Quelques semaines avant le grand rendez-vous du ballon rond, qui débute le 14 juin en Russie, les autorités pénitentiaires ont saisi l'occasion de la qualification historique du pays sud-américain, pour la première fois en 36 ans.
La compétition, inédite, a duré un mois, avec la participation de 16 établissements, qui ont chacun pris le nom d'un pays.
Et si les matchs de la phase initiale ont été disputés dans les cours de chaque prison, la finale a elle été organisée sur un véritable terrain de football: le Stade monumental de Lima, avec une capacité pour 60.000 spectateurs.
C'est dans ce stade que les "Incas" - comme on surnomme la sélection péruvienne - ont joué plusieurs rencontres des qualifications au Mondial, d'où l'émotion des détenus qui ont foulé la même pelouse pour la finale.
"Je me sens libre pour un moment, je sais que je sortirai très bientôt. Ce titre, je le dédie à ma famille, le sacrifice a valu la peine", confie à l'AFP Thomas Manuel Aguirre, condamné pour vol aggravé mais champion de ce Mondial atypique avec son équipe de la prison de Lurigancho, à Lima, sous les couleurs du Pérou.
Malheureusement pour les joueurs, les gradins du stade sont restés quasiment vides, car seuls une trentaine de proche des détenus ont été autorisés à assister au match, sous la surveillance d'environ 200 policiers et agents pénitentiaires.
- "Respirer un peu d'air" -
Mais cela ne les a pas empêchés d'avoir l'impression de vivre un vrai Mondial: hymnes nationaux joués par des musiciens, trio d'arbitres professionnels, bonnes passes, buts, cartons jaunes, un blessé et des prolongations.
Arrivés à la phase décisive des tirs aux buts, les "Péruviens" de Lurigancho ont battu 4 à 2 les "Russes" de la prison de Chimbote, un port du nord du pays.
Les champions ont reçu une coupe, plus grande encore que celle décernée par la Fifa, des médailles d'or et des tenues sportives en récompense.
Mais pour eux, le meilleur trophée a été de pouvoir sortir de prison pour un jour.
"Enfin, je peux respirer un peu d'air.
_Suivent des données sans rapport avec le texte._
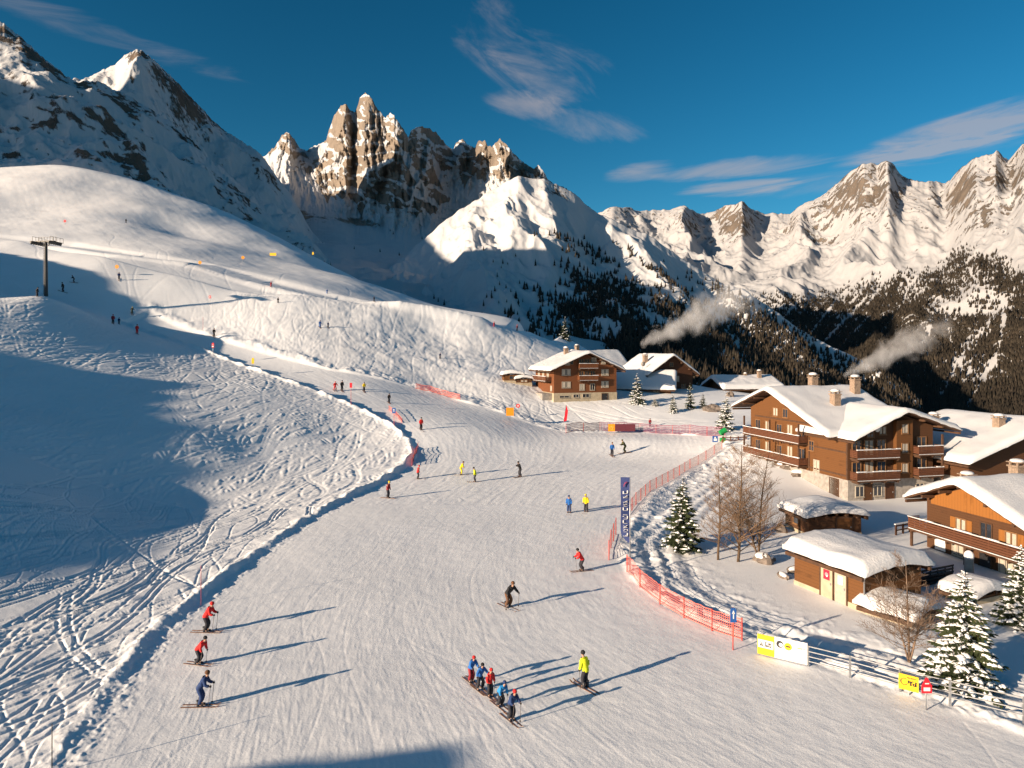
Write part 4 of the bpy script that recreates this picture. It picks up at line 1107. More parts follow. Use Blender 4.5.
# ---------------------------------------------------------------- the large chalet on the right
def big_chalet():
    x, y, z = hit(848, 501)
    W, D = 12.6, 21.0
    r = thing("large_chalet", "largest chalet, orange timber with two long balconies on its left side and three chimneys", "chalet", (x, y, z-0.2), R(13.3), "chalets of the village")
    main = [(0.05, 7.2), (14.5, 12.8), (21.0, 10.2)]; wing = [(0.02, 7.7), (7.4, 10.8), (W-0.02, 9.2)]
    gable_wall(r, main, 0.0, W-0.5, 'x', 2.7, M_WOOD_OR)
    gable_wall(r, wing, 0.0, 10.0, 'y', 2.75, M_WOOD_MID, "wing_wall")  # darker boards carry the shade of a balcony recess left unbuilt
    m = MB(); m.box(-0.06, W+0.04, -0.06, D, -2.0, 2.72); m.build("masonry_base", M_GREYST, r)
    mp_ = [(1.4, 8.1), (14.5, 13.3), (23.2, 10.2)]; wp = [(-0.25, 7.95), (7.4, 11.25), (15.4, 8.7)]
    gable_roof(r, mp_, -1.9, W+0.6, 'x', snow=0.55, name="roof", seed=1)
    gable_roof(r, wp, -1.5, 9.6, 'y', snow=0.55, name="wing_roof", seed=2)
    for (cx, cy, h) in ((7.0, 15.8, 2.2), (4.9, 8.4, 2.1), (10.9, 11.8, 2.6)):
        zz = roof_z(mp_, cy); chimney(r, cx, cy, zz-0.5, zz+h, 1.0, 0.28)
    L = face_map('left', W, D)
    for zf in (3.3, 6.3):
        balcony(r, L, 0.2, 13.5, zf, 1.5)
        for a in (2.0, 4.4, 7.2, 9.6, 12.2): window(r, L, a, zf+0.15+ (0.2 if a != 7.2 else 0), 1.1, 1.75, a in (4.4, 9.6), M_FRAME)
        for a in (0.35, 6.8, 13.3):
            k = MB(); fbox(k, L, a-0.1, a+0.1, 1.25, 1.45, zf+1.05, zf+2.62); k.build("balcony_post", M_TRIM, r)
    for a in (0.12, 6.9, 13.7, D-0.15):
        m = MB(); fbox(m, L, a-0.12, a+0.12, 0, 0.07, 2.75, 7.2); m.build("corner_beam", M_TRIM, r)
    for zf in (3.1, 6.0, 8.9):
        m = MB(); fbox(m, L, 0.25 if zf < 7 else 1.2, D-0.28 if zf < 7 else 15.5, 0, 0.06, zf, zf+0.2); m.build("floor_beam", M_TRIM, r)
    window(r, L, 6.3, 9.4, 1.0, 1.1); window(r, L, 8.6, 9.4, 1.0, 1.1, False)
    window(r, L, 15.2, 2.9, 1.0, 1.4, True, M_FRAMEW); window(r, L, 14.2, 5.5, 0.9, 1.2, False, M_FRAME)
    door(r, L, 18.6, 0.3, 1.6, 2.2, M_TRIM)
    Fm = face_map('front', W, D)
    # projecting bay with three windows one above the other
    b = MB(); b.box(6.6, 9.0, -0.55, 0.02, 2.76, 10.0); b.build("timber_bay", M_WOOD_OR, r)
    for zf in (3.5, 6.0, 8.4): window(r, Fm, 7.8, zf, 0.85, 1.1, True, M_FRAME, off=0.55)
    for zf in (2.8, 5.5):
        balcony(r, Fm, 0.25, 6.5, zf, 1.3); balcony(r, Fm, 9.1, 12.9, zf+0.25, 1.4)
        for a in (1.2, 3.0, 4.8): window(r, Fm, a, zf+0.1, 1.15, 1.95, a == 3.0, M_FRAME)
        window(r, Fm, 10.8, zf+0.35, 1.3, 1.9, False, M_FRAME)
    window(r, Fm, 3.2, 8.0, 0.9, 0.9, False); window(r, Fm, 5.0, 8.3, 0.9, 0.9, True)
    p = MB(); fbox(p, Fm, 12.72, 12.92, 1.1, 1.3, 2.0, 8.2); p.build("corner_post", M_TRIM, r)
    for a in (1.6, 4.2, 10.5): window(r, Fm, a, 0.7, 1.1, 1.2, False, M_FRAMEW, off=0.06)
    door(r, Fm, 6.0, 0.0, 1.1, 2.1, M_WOOD_DK, off=0.06); door(r, Fm, 2.8, 0.0, 1.0, 2.1, M_WOOD_MID, off=0.06)
    d = MB(); d.tube([(3.9, -0.35, 9.0), (3.9, -0.45, 9.0)], [0.35, 0.38], 12); d.build("satellite_dish", M_WHITE, r)
big_chalet()

# ---------------------------------------------------------------- the upper chalet beside the run
def upper_chalet():
    x, y, z = hit(554, 402)
    W, D = 15.2, 12.5
    r = thing("upper_chalet", "red-brown chalet with pale plaster base and stacked centre balconies, above the run", "chalet", (x, y, z-0.1), R(17), "chalets of the village")
    pf = [(0, 7.4), (7.9, 10.6), (W, 7.4)]
    gable_wall(r, pf, 0, D, 'y', 2.0, M_WOOD_RED)
    m = MB(); m.box(-0.07, W+0.07, -0.07, D, -3, 2.02); m.build("plaster_base", M_STONE, r)
    gable_roof(r, [(-1.3, 7.15), (7.9, 11.1), (W+1.6, 7.1)], -1.4, D+1.2, 'y', snow=0.55, seed=3)
    chimney(r, 6.0, 8.0, 9.6, 11.9, 0.9, 0.35)
    Fm = face_map('front', W, D); L = face_map('left', W, D)
    for a, zf, w in ((2.9, 6.0, 1.9), (2.9, 3.2, 1.9), (12.3, 5.9, 1.6), (12.3, 3.2, 1.6)): window(r, Fm, a, zf, w, 1.25, True, M_FRAMEW)
    window(r, Fm, 3.2, 8.3, 0.9, 0.8, True, M_FRAMEW); window(r, Fm, 4.2, 8.4, 0.7, 0.8, False); window(r, Fm, 11.9, 8.5, 0.9, 0.85, True, M_FRAMEW); window(r, Fm, 9.6, 9.0, 1.0, 0.8, True, M_FRAMEW)
    for zf in (4.8, 7.5):
        balcony(r, Fm, 5.6, 10.2, zf, 1.2, mat=M_WOOD_RED)
        for a in (6.5, 7.9, 9.3): window(r, Fm, a, zf+0.1, 1.0, 1.9, False)
    for a in (6.7, 9.2): window(r, Fm, a, 2.6, 1.0, 1.3, a < 7, M_FRAMEW)
    for a, w, h in ((2.4, 2.2, 0.35), (5.2, 1.2, 0.6), (7.6, 1.5, 0.7)): window(r, Fm, a, 1.0, w, h, False, M_FRAMEW, off=0.07)
    door(r, Fm, 12.2, 0.3, 1.3, 1.4, M_BLACK, off=0.07)
    balcony(r, L, 0.5, 11.0, 4.6, 1.5)
    for a in (2.5, 5.5, 8.6): window(r, L, a, 4.8, 1.2, 1.9, True, M_FRAMEW)
    window(r, L, 10.8, 2.5, 0.9, 1.0, True, M_FRAMEW); window(r, L, 6, 7.4, 0.9, 0.8, False)
    w_ = MB(); w_.box(-2.4, -0.08, 1.0, 6.5, -1.5, 1.9); w_.build("stair_wall", M_GREYST, r)
upper_chalet()

def plain_chalet(name, label, px, py, rz, W, D, ze, zr, mat, axis='y', snow=0.55, base=1.6, basemat=None, over=1.2, ridge=None, seed=5, Yd=None, dz=0.0, windows=(), balcs=(), chims=(), doors=(), overs=None):
    if Yd: x, y, _ = pxw(px, py, Yd); z = ground_z(x, y) if dz is None else CAMZ+(HZ-py)/F*Yd+dz
    else: x, y, z = hit(px, py); z += dz or 0
    r = thing(name, label, "chalet" if "chalet" in name else "hut", (x, y, z-0.1), R(rz), "chalets of the village" if "chalet" in name else "small huts of the village")
    A = W if axis == 'y' else D; B = D if axis == 'y' else W
    ar = A/2 if ridge is None else ridge
    ovl, ovr = overs or (over, over); s = (zr-ze)/ar; sR = (zr-ze)/(A-ar)
    gable_wall(r, [(0, ze), (ar, zr), (A, ze)], 0, B, axis, base, mat)
    m = MB(); m.box(-0.05, W+0.05, -0.05, D+0.05, -4, base+0.02); m.build("masonry_base", basemat or M_GREYST, r)
    gable_roof(r, [(-ovl, ze-ovl*s+0.25), (ar, zr+0.3), (A+ovr, ze-ovr*sR+0.25)], -over, B+over, axis, snow=snow, seed=seed)
    for f, a, zz, w, h, c in windows: window(r, face_map(f, W, D), a, zz, w, h, c, M_FRAMEW if c else M_FRAME)
    for f, a0, a1, zz, d in balcs: balcony(r, face_map(f, W, D), a0, a1, zz, d)
    for cx, cy, z0, z1, w in chims: chimney(r, cx, cy, z0, z1, w)
    for f, a, zz, w, h, mt in doors: door(r, face_map(f, W, D), a, zz, w, h, mt)
    return r

dark = plain_chalet("dark_chalet", "dark brown chalet with satellite dish, behind the low chalet with the shaded roof", 650, 397, 18, 12.0, 15, 6.2, 10.2, M_WOOD_DK, Yd=168, dz=0.0, seed=6, chims=((2.0, 6.0, 7.0, 10.4, 1.0),),
    windows=(('front',3.0,4.4,1.0,1.1,True),('front',4.6,4.4,1.0,1.1,False),('front',7.4,3.9,1.3,1.2,True),('front',9.4,1.9,1.2,1.2,False),('front',6.0,7.6,1.0,0.9,False),('left',5,3.8,1.1,1.1,True)))
d = MB(); d.tube([(-0.6, 2.6, 7.0), (-0.6, 2.6, 7.9)], 0.05, 6); d.tube([(-0.6, 2.5, 8.2), (-0.6, 2.3, 8.2)], [0.55, 0.6], 14); d.build("satellite_dish", M_GREYST, dark)
rear = plain_chalet("rear_chalet", "chalet hidden behind the red-brown chalet, only its shaded roof showing", 585, 396, 30, 14, 10, 7.4, 11.6, M_WOOD_DK, axis='x', Yd=178, dz=0.0, seed=7, chims=((1.0, 5.0, 10, 13.2, 0.9),), windows=(('front',3,4,1.1,1.2,False),))
low = plain_chalet("low_chalet", "low dark chalet under a blue shaded snow roof, right of the red-brown chalet", 617, 396, -15, 12.8, 9.5, 2.9, 6.2, M_WOOD_DK, axis='x', Yd=167, dz=-0.3, seed=8, base=-1.0, snow=0.5,
    windows=(('front',9.4,1.0,1.4,1.3,True),('right',4.0,1.0,1.2,1.3,True),('right',4.6,3.6,0.8,0.8,False)), doors=(('front',11.4,0.2,0.9,2.0,M_WOOD_MID),))
mush = plain_chalet("round_roof_chalet", "low chalet with a bulging snow roof, at the edge above the valley", 726, 397, 8, 14.0, 11, 3.4, 5.4, M_WOOD_MID, axis='x', Yd=176, dz=-0.8, seed=9, snow=0.95, base=0.6, over=1.5, chims=((10.8, 3.2, 4.5, 7.4, 0.9),(7.8, 5.0, 5.0, 6.6, 0.6)),
    windows=(('front',3,1.2,1.2,1.2,False),('front',8,1.2,1.2,1.2,True)))
side = plain_chalet("side_chalet", "chalet with a broad snow roof, half hidden behind the largest chalet", 969, 490, 12.5, 24, 14.5, 4.0, 8.2, M_WOOD_MID, Yd=84, dz=-0.2, seed=10, snow=0.6, base=1.6, over=1.3,
    chims=((5.5, 11.0, 5.6, 8.4, 1.0),(8.0, 3.2, 6.2, 8.8, 1.0)), windows=(('left',3,2.2,1.1,1.1,True),('left',8,2.2,1.1,1.1,False)))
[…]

Avec (cette compétition), nous cherchons à pouvoir nous réinsérer socialement pour bonne conduite", déclare à l'AFP Francis Valero, 27 ans, tatoué de deux étoiles au cou et incarcéré pour trafic de drogues à Lurigancho.
Pour jouer les matchs de la première phase, les détenus ont été transférés, dans des autobus aux vitres grillagées, d'une prison à l'autre, dans de strictes conditions de sécurité.
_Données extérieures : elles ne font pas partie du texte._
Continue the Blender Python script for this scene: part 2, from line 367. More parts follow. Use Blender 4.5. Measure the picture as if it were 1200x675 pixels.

"C'est la première fois qu'un Mondial de ce genre est organisé, c'est inédit en Amérique latine", souligne le directeur de l'Institut pénitentiaire, Carlos Vasquez, qui a remis les médailles à chacun des champions.
"Les détenus peuvent avoir enfreint les lois, ils peuvent avoir commis un délit, mais le football les unit comme une nation au moment de participer, comme pays, au Mondial", ajoute-t-il.
- Surpopulation -
La compétition offre un répit agréable aux prisonniers, confinés dans des établissements surpeuplés: ainsi, la demi-finale s'est jouée dans le centre pénitentiaire de Lurigancho, qui héberge 9.700 détenus, la plupart qualifiés comme "hautement dangereux", pour une capacité de 3.500.
C'est la prison la plus surpeuplée des 69 que compte le Pérou.
"La surpopulation est à un niveau critique dans les prisons péruviennes, où se trouvent 187.000 détenus, mais elle se ressent moins quand l'ordre est respecté", selon M. Vasquez.
Dans la prison de Huaral, à 80 kilomètres au nord de Lima, une photo de la sélection péruvienne a été affichée sur la façade, ainsi que les drapeaux des pays qualifiés pour le Mondial.
Sur un mur, les détenus ont peint l'image de Paolo Guerrero, l'attaquant vedette de la sélection dont la suspension pour dopage était vécue comme un drame national.
"Ici, nous sommes détenus, mais nous avons des capacités pour faire autre chose. Nous avons commis une erreur, mais nous méritons une opportunité", assure Ernesto Bendezu, condamné pour vol aggravé mais heureux d'avoir battu, sous le maillot de la France, le Japon 3 à un lors d'un match organisé dans la prison de Huaral.